Terminar con las sorpresas

3 de Abril 2022 Columnas

Señor(a) elector(a) de Gabriel Boric: ¿Habría votado por el actual Presidente sabiendo que finalmente iba a borrar con el codo lo que escribió con la mano? Me refiero a acciones como promover a su pareja en el rol de primera dama, el mismo cargo que había despreciado anteriormente y que Irina Karamanos había asegurado, no iba a asumir.

¿Habría votado por él consciente de que iba a despreciar a los diplomáticos de carrera y, en su reemplazo, elegiría a Bárbara Figueroa como embajadora de Chile en Argentina, a Paula Narváez como representante de la ONU y a su amigo Javier Velasco en España, siendo que durante su candidatura condenó el amiguismo en la designación de cargos?

De igual forma, ¿habría votado por el magallánico a sabiendas de que no tenía (y aún no tiene) definida la lista completa de SEREMIS para la región de Valparaíso? Y que, además, entre los primeros elegidos figura nada menos que Romina Maragaño, que tiene un sumario en la Municipalidad de Valparaíso por desórdenes administrativos.

No se confunda, el problema no es solo de Boric. Uno de los lemas del primer gobierno de Sebastián Piñera era que iba a ser el gobierno de los mejores. Después supimos que se refería a sus mejores amigos y parientes.

A propósito de embajadores y embajadas, Daniel Matamala recordaba la semana pasada que Piñera cometió los mismos gafes de Boric en la elección de sus embajadores. Pablo Piñera, hermano del presidente, fue designado un 19 de abril y dejó el cargo el 28, no alcanzó a cruzar la cordillera ni a comerse una media luna antes de ser removido. Y es que, para la opinión pública, una cosa era aceptar a su primo a Andrés Chadwick y otra muy diferente nombrar al hermano como embajador.

¿A dónde voy con todos estos ejemplos? La experiencia señala que desde Fernando VII, exceptuando a Bernardo O´Higgins y Augusto Pinochet, ningún gobernante puede actuar solo. Para ejercer el cargo en propiedad se requiere de un grupo de asesores, ministros, subsecretarios, delegados y seremis.

El problema es que, hasta la fecha, esto se ha transformado en una caja de sorpresas. Días antes de asumir, la prensa comienza a especular con nombres, los analistas hacen apuestas y los políticos retirados hacen mandas para volver a escena.

¿No sería más lógico, fácil y transparente que dejemos de pensar en los candidatos como figuras excluyentes y ellos empiecen a hacer campaña teniendo claridad con quiénes gobernará, quiénes serán sus principales ministros?
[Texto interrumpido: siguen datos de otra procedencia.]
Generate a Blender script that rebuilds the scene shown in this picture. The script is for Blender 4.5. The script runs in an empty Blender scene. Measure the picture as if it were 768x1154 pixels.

Una práctica de este tipo disminuiría el margen de error, la insatisfacción y podría aumentar los apoyos.

Muchos de los que no votaron por Boric quizás lo habrían hecho si hubiesen sabido que Mario Marcel iba a ser su ministro de Hacienda y que Daniel Jadue se quedaría en la Municipalidad de Recoleta. En la vereda opuesta, aquellos que se negaron a votar por José Antonio Kast por considerarlo extremadamente conservador, podrían haber cambiado su postura si hubiesen sabido que algún rostro ponderado asumía en alguna cartera.

Obviamente, detrás de cada candidatura hay fuerzas políticas que están bregando por llevar agua a su molino, viejos caudillos que luchan por imponer su muñeca política, promesas pendientes que deben ser cumplidas en la designación de los cargos. Quizás el mejor ejemplo sea el de la misma Narváez, a quien nunca la vimos cómoda con la candidatura a la presidencia. El mal cálculo de algunos, el excesivo optimismo de otros y el voluntarismo de que Michelle Bachelet podía determinar el resultado de la siguiente elección llevó a Narváez a un lugar donde nunca quiso estar. Su sacrificio hoy se ve recompensado con una embajada en la ONU.

Junto con este problema, nos encontramos con otro aún más grave. Los mejores, esos que se suponía iban a gobernar con Piñera, aunque le duela a la ministra Izkia Siches, se mueven según las leyes del mercado donde impera la oferta y la demanda. Ser parte del aparato estatal implica, desde la designación, exponerse en las redes sociales, ser objeto de un bulling irracional, comulgar con una serie de malas prácticas propias de la burocracia estatal y dejar un trabajo estable, muy bien remunerado, por otro que puede durar un día y, en el mejor de los casos, cuatro años. Hay excepciones, esos que están dispuestos a pagar este costo y asumir el riesgo por el orgullo que representa ser un servidor público. Para otros, en cambio, trabajar en el gobierno de turno es su única opción, su leitmotiv de pertenecer a un partido político, de estos es la lucha que estamos observando en estos días.

Publicada en El Mercurio de Valparaíso.